Ho voluto fare una ricerca perché Cesar Millan scriveva sui suoi libri che i cani non potevano capire quello che noi dicevamo a loro.
Camminando per strada spesso mi capita di sentire proprietari di cani che fanno dei discorsi ai loro cani, e quando mi sono permesso di far notare loro che i cani non possono capire mi hanno risposto dicendomi che avevano avuto cani per molti anni e che sapevano ciò che facevano.
Ho scoperto con grande interesse che queste cose, cioè che i cani ne nessun'altro animale può capire i nostri ragionamenti ne tanto meno il senso delle nostre parole.

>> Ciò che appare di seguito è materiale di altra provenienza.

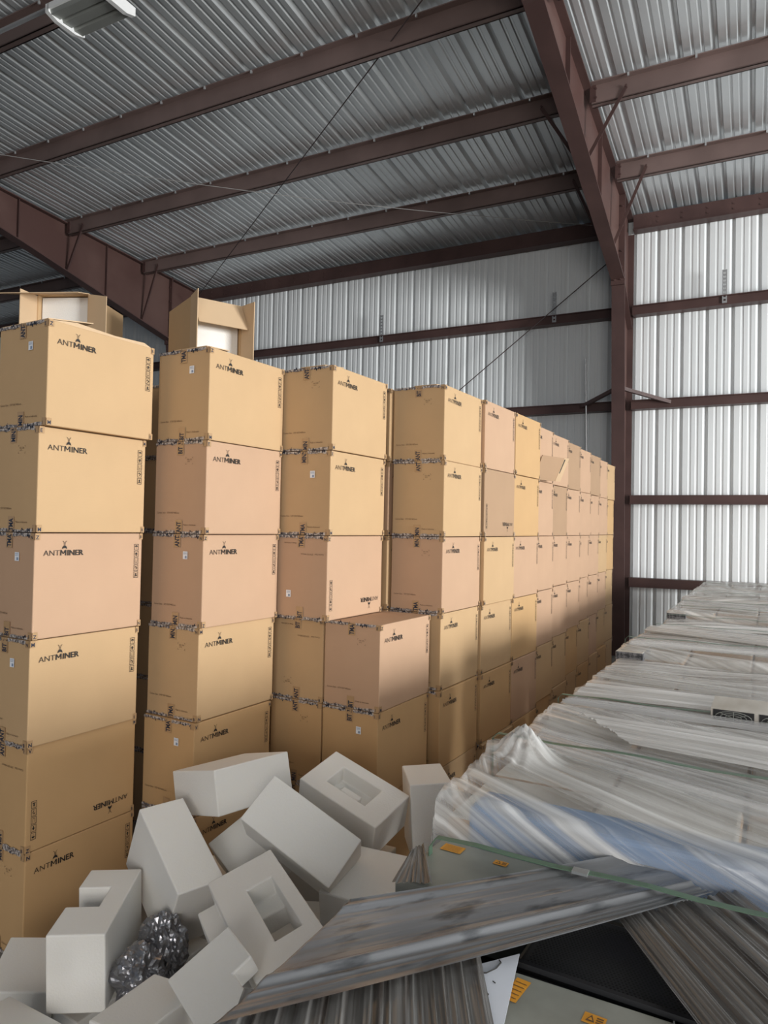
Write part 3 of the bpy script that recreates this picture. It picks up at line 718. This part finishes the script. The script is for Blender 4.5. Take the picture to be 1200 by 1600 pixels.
# silver bags
def bag(loc, r, seed, label):
    bm = bmesh.new(); bmesh.ops.create_icosphere(bm, subdivisions=5, radius=1.0)
    off = Vector((seed*3.1, seed*1.7, seed))
    for v in bm.verts:
        p = v.co.copy(); q = p*2.0+off
        a = 1-abs(noise.noise(q)*2); b = 1-abs(noise.noise(q*2.3+Vector((5, 5, 5)))*2); c = noise.noise(q*0.6)
        v.co = Vector((p.x*r[0], p.y*r[1], p.z*r[2]))*(0.80+0.17*a+0.10*b+0.35*c)
    o = obj('silver_bag', bm, M['bag'], mw=Matrix.Translation(loc), smooth=False)
    return tag(o, label, 'bag', 'crumpled silver bags')
bag((-1.70, 1.60, 0.335), (0.085, 0.075, 0.105), 1.3, 'crumpled silver antistatic bag, the rear one beside the leaning foam block')
bag((-1.665, 1.475, 0.31), (0.085, 0.075, 0.085), 2.9, 'crumpled silver antistatic bag, the front one against the notched foam block')

# ------------------------------------------------------------ wrapped pallets
def ridge(v): return 1-abs(v)*2
def drape(name, par, x0, x1, y0, y1, z, drop, ang, step, mtl, amp=0.012, seed=0, freq=28, top_noise=0.02, off=0.004, rnd=0.03, knot=None):
    """stretch film pulled over a block: folds run along the direction ang"""
    bm = bmesh.new(); uvl = bm.loops.layers.uv.new('UVMap')
    nx = int((x1-x0+2*drop)/step); ny = int((y1-y0+2*drop)/step)
    ca, sa = math.cos(ang), math.sin(ang); so = Vector((seed*7.3, seed*3.1, seed))
    g = []
    for i in range(nx+1):
        row = []
        for k in range(ny+1):
            s = x0-drop+(x1-x0+2*drop)*i/nx; t = y0-drop+(y1-y0+2*drop)*k/ny
            cx = min(max(s, x0-off), x1+off); cyy = min(max(t, y0-off), y1+off)
            ex = max(x0-s, s-x1, 0); ey = max(y0-t, t-y1, 0); e = max(ex, ey)
            al = s*ca+t*sa; ac = -s*sa+t*ca
            w = noise.noise(Vector((al*0.7, ac*2, 1.7))+so)*0.10
            f1 = ridge(noise.noise(Vector((al*0.35, (ac+w)*freq, 0))+so)); f2 = ridge(noise.noise(Vector((al*1.2, (ac+w)*freq*0.4, 4))+so))
            big = noise.noise(Vector((s*2.2, t*2.2, 0))+so)
            disp = amp*(0.5*f1+0.6*f2)
            if knot:
                r = math.hypot(s-knot[0], t-knot[1]); th = math.atan2(t-knot[1], s-knot[0])
                kk = math.exp(-(r/knot[2])**2)
                disp += kk*(knot[3]*(0.55+0.45*ridge(noise.noise(Vector((th*3.5, r*6, 9))+so))))
            zz = z+off+top_noise*big+disp if e <= 0 else z+off+top_noise*big*max(0, 1-e*8)+disp*max(0, 1-e*10)-max(0, e)
            nxn = (-1 if s < x0 else (1 if s > x1 else 0)); nyn = (-1 if t < y0 else (1 if t > y1 else 0))
            sd = disp*0.9+0.5*top_noise*max(0, big)
            if e > 0: cx += nxn*sd; cyy += nyn*sd
            row.append((bm.verts.new((cx, cyy, zz)), al, ac+w))
        g.append(row)
    for i in range(nx):
        for k in range(ny):
            q = (g[i][k], g[i+1][k], g[i+1][k+1], g[i][k+1])
            f = bm.faces.new([a[0] for a in q]); f.smooth = True
            for lp, a in zip(f.loops, q): lp[uvl].uv = (a[1], a[2])
    return obj(name, bm, mtl, par)
def band(name, par, a0, a1, b0, b1, mtl, wob=0.5, nl=60, nw=70, amp=0.008, seed=0, freq=9.0, lift=0.0, drop0=0.0, drop1=0.0, sag=0.0, prof=None):
    """strip of film: edge a (a0->a1) to edge b (b0->b1); length runs a0->a1; ends may hang down"""
    bm = bmesh.new(); uvl = bm.loops.layers.uv.new('UVMap')
    a0, a1, b0, b1 = map(Vector, (a0, a1, b0, b1)); so = Vector((seed*5.1, seed*2.3, seed)); g = []
    Lm = ((a1-a0).length+(b1-b0).length)/2; Wm = ((b0-a0).length+(b1-a1).length)/2
    ext0 = int(nl*drop0/Lm)+1 if drop0 else 0; ext1 = int(nl*drop1/Lm)+1 if drop1 else 0
    for i in range(-ext0, nl+1+ext1):
        row = []; t = min(max(i/nl, 0), 1); over = max(-i/nl, i/nl-1, 0)*Lm
        for k in range(nw+1):
            w = k/nw; p = a0.lerp(a1, t).lerp(b0.lerp(b1, t), w)
            ww = w+noise.noise(Vector((t*1.2, w*3, 2))+so)*0.05*wob
            f1 = ridge(noise.noise(Vector((t*0.8*wob, ww*freq, 0))+so)); f2 = ridge(noise.noise(Vector((t*1.3*wob, ww*freq*2.7, 6))+so))
            h = amp*(0.7*f1+0.35*f2)*(prof(w) if prof else 1.0)+lift-sag*math.sin(math.pi*t)
            q = p+Vector((0, 0, h))
            if over > 0:
                dd = (a0.lerp(b0, 0.5)-a1.lerp(b1, 0.5)).normalized()*(1 if i < 0 else -1)
                q = p+Vector((0, 0, lift-over))+dd*(h-lift+0.004)
            row.append((bm.verts.new(q), t*Lm, ww*Wm))
        g.append(row)
    for i in range(len(g)-1):
        for k in range(nw):
            q = (g[i][k], g[i+1][k], g[i+1][k+1], g[i][k+1])
            f = bm.faces.new([a[0] for a in q]); f.smooth = True
            for lp, a in zip(f.loops, q): lp[uvl].uv = (a[1], a[2])
    bm.normal_update()
    return obj(name, bm, mtl, par)
def strap(par, x0, y0, x1, y1, z, drop=0.9, w=0.014, seed=0, name='green_strap'):
    bm = bmesh.new(); n = 16; pts = [(x0-0.014, y0, z-drop), (x0-0.014, y0, z-0.015), (x0, y0, z)]
    for i in range(1, n): pts.append((x0+(x1-x0)*i/n, y0+(y1-y0)*i/n, z+0.003*math.sin(i*1.3+seed)))
    pts += [(x1, y1, z), (x1+0.014, y1, z-0.015), (x1+0.014, y1, z-drop)]
    pr_ = None
    for p in pts:
        q = [bm.verts.new((p[0], p[1]-w/2, p[2])), bm.verts.new((p[0], p[1]+w/2, p[2])), bm.verts.new((p[0], p[1]+w/2, p[2]+0.0015)), bm.verts.new((p[0], p[1]-w/2, p[2]+0.0015))]
        if pr_:
            for i in range(4): bm.faces.new((pr_[i], pr_[(i+1) % 4], q[(i+1) % 4], q[i]))
        pr_ = q
    return obj(name, bm, M['strap'], par)
def pallet_base(par, x0, x1, y0, y1):
    bm = bmesh.new()
    for i in range(7):
        y = y0+(y1-y0-0.1)*i/6; box(bm, x0, x1, y, y+0.1, 0.112, 0.134)
    for x in (x0, (x0+x1)/2-0.05, x1-0.1):
        for y in (y0, (y0+y1)/2-0.05, y1-0.1): box(bm, x, x+0.1, y, y+0.1, 0.022, 0.112)
        box(bm, x, x+0.1, y0, y1, 0.0, 0.022)
    return obj('pallet', bm, M['wood'], par)
RZ = 0.030
def wrapped(xl, y0, y1, ztop, label, ang, step, seed, straps, knot=None, w=1.15, bands=(), amp=0.012, bump_=None, freq=28):
    root = empty('wrapped_pallet', (xl, y0, 0), RZ)
    d = y1-y0
    pallet_base(root, 0, w, 0, d)
    # rows of boxed machines under the film, of slightly different heights
    rr = random.Random(seed); nxu, nyu = 4, 3
    for i in range(nxu):
        for k in range(nyu):
            bm = bmesh.new(); e = 0.004
            h = ztop-rr.uniform(0.004, 0.035)
            box(bm, w*i/nxu+e, w*(i+1)/nxu-e, d*k/nyu+e, d*(k+1)/nyu-e, 0.135, h)
            for f in bm.faces: f.material_index = 1 if abs(f.normal.z) < 0.5 else 0
            bm.normal_update()
            for f in bm.faces: f.material_index = 0 if f.normal.z > 0.5 else 1
            o = obj('machine_carton', bm, [M['load'], M['loadside']], root); bevel(o, 0.01, 2)
    drape('stretch_film', root, 0, w, 0, d, ztop, 0.45, ang, step, M['film_w'], amp=amp, seed=seed, knot=knot, freq=freq, off=0.010)
    for j, b in enumerate(bands):
        band('film_band', root, *[(p[0], p[1], ztop+0.018+0.006*j) for p in b[:4]], M[b[4]], amp=b[5], seed=seed+j*3+1, freq=b[6], nl=int(0.9/step*0.7), nw=90)
    for j, (ya, yb) in enumerate(straps):
        strap(root, -0.006, ya, w+0.006, yb, ztop+0.034+0.02*bool(bands), seed=j+seed)
    return tag(root, label, 'pallet', 'stretch-wrapped pallets in the right-hand row')
# nearest wrapped load with the blue cover showing
pb = wrapped(-0.665, 1.42, 2.32, 1.060, 'film-wrapped pallet load with blue cover and plastic knot, behind the dark-filmed pallet', -0.42, 0.007, 2, [(0.36, 0.33)],
        knot=(0.075, 0.33, 0.060, 0.075), amp=0.012, freq=22,
        bands=(((0.06, 0.40, 0), (1.15, -0.02, 0), (0.06, 0.56, 0), (1.15, 0.20, 0), 'film_clear', 0.018, 7), ((0.30, 0.52, 0), (1.15, 0.36, 0), (0.10, 0.80, 0), (1.15, 0.72, 0), 'film_w2', 0.016, 7)))
bm = bmesh.new(); box(bm, 0.06, 0.95, -0.012, 0.10, 0.90, 1.062); o = obj('blue_cover', bm, [M['blue']], pb); bevel(o, 0.01, 2); o['label'] = 'blue plastic cover under the film'
pc_ = wrapped(-0.715, 2.38, 3.56, 1.015, 'film-wrapped pallet load with straight streaked film, third from the camera', 0.06, 0.009, 5, [(0.13, 0.16)], amp=0.014, freq=20,
        bands=(((0.0, 0.25, 0), (1.15, 0.30, 0), (0.0, 0.55, 0), (1.15, 0.62, 0), 'film_w2', 0.014, 6), ((-0.0, 0.62, 0), (1.15, 0.38, 0), (0.0, 0.85, 0), (1.15, 0.75, 0), 'film_w', 0.014, 6), ((0.02, 0.02, 0), (1.15, 0.0, 0), (0.04, 0.12, 0), (1.15, 0.10, 0), 'film_clear', 0.034, 3)))
pd_ = wrapped(-0.765, 3.66, 4.66, 1.045, 'film-wrapped pallet load with a dark fan grille showing, fourth from the camera', -0.30, 0.011, 9, [(0.22, 0.25)], amp=0.014, freq=18,
        bands=(((0.0, 0.7, 0), (1.15, 0.35, 0), (0.0, 0.95, 0), (1.15, 0.8, 0), 'film_w2', 0.014, 6), ((0.03, 0.05, 0), (1.15, 0.15, 0), (0.03, 0.2, 0), (1.15, 0.22, 0), 'film_clear', 0.03, 3)))
wrapped(-0.800, 4.72, 5.62, 0.995, 'film-wrapped pallet load with black strap mark, fifth from the camera', 0.28, 0.014, 11, [(0.20, 0.24), (0.80, 0.82)], amp=0.013, freq=16,
        bands=(((0.0, 0.2, 0), (1.15, 0.5, 0), (0.0, 0.45, 0), (1.15, 0.9, 0), 'film_w2', 0.012, 5),))
wrapped(-0.840, 5.70, 6.75, 1.045, 'film-wrapped pallet load, sixth from the camera, two green straps', -0.2, 0.018, 14, [(0.25, 0.3), (0.75, 0.78)], amp=0.013, freq=14)
wrapped(-0.890, 6.82, 7.95, 1.060, 'film-wrapped pallet load, seventh from the camera', 0.15, 0.024, 17, [(0.5, 0.52)], amp=0.012, freq=12)
wrapped(-0.930, 8.02, 9.35, 1.060, 'farthest film-wrapped pallet load, nearest the back wall', -0.1, 0.03, 19, [(0.6, 0.62)], amp=0.012, freq=12)
# machines with fans left on top of a wrapped load
def fan_machine(loc, rz, n, label):
    root = empty('mining_machine', loc, rz)
    w = 0.13*n; bm = bmesh.new(); box(bm, 0, w, 0.006, 0.20, 0, 0.046); obj('machine_body', bm, [M['load']], root)
    for i in range(n):
        c = Vector((0.065+0.13*i, 0, 0.023)); bm = bmesh.new()
        for r in (0.009, 0.0145, 0.020):
            tube(bm, [c+Vector((r*math.cos(2*math.pi*k/20)*2.6, -0.004, r*math.sin(2*math.pi*k/20))) for k in range(21)], 0.0012, 4)
        for k in range(4):
            a = math.pi*k/4; v = Vector((math.cos(a)*0.056, 0, math.sin(a)*0.020)); tube(bm, [c-v+Vector((0, -0.004, 0)), c+v+Vector((0, -0.004, 0))], 0.0012, 4)
        obj('fan_grille', bm, [M['lampgrey']], root)
        bm = bmesh.new(); box(bm, c.x-0.058, c.x+0.058, 0.0, 0.006, 0.002, 0.044); obj('fan_opening', bm, [M['black']], root)
    return tag(root, label, 'machine')
fan_machine((-0.245, 2.50, 1.046), 0.03, 2, 'grey machine with round fan grilles showing through the streaked film')
def dark_corner(loc, label):
    bm = bmesh.new(); box(bm, 0, 0.13, 0, 0.25, 0, 0.092)
    bm.normal_update()
    for f in bm.faces: f.material_index = 1 if f.normal.z > 0.5 else 0
    o = obj('mining_machine', bm, [M['darkunit'], M['load']]); o.location = loc; o.rotation_euler = (0, 0, 0.03); bevel(o, 0.004, 2)
    tag(o, label, 'machine')
dark_corner((-0.785, 3.615, 0.968), 'dark boxed machine at the left corner of the fourth wrapped pallet')
dark_corner((-0.860, 5.655, 0.955), 'dark boxed machine at the left corner of the sixth wrapped pallet')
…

Ci tengo a precisare che non è da ieri che queste cose sono note, ma che alcuni studiosi negli anni '50 già avevano reso pubblico.
Due, e non sono gli unici, ma sicuramente "riferimenti" per la scienza sono Donald Davidson e Marc D.Hauser qui sopra citati con la loro modesta opinione, e tanti anni di studi, osservazioni, ricerche, sono arrivati alla conclusione che per gli animali è impossibile capire il senso delle parole che pronunciamo.
Esiste un solo bene, la conoscenza, e un solo male, l’ignoranza. (Socrate)
Per educare non basta istruire. (Sigmund Freud)
P.S.: I nomi mi sono stati suggeriti da Cesar Millan nelle letture che lui consiglia, alla fine dei libri scritti da lui, sottolineando che sono libri che hanno arricchito le sue conoscenze.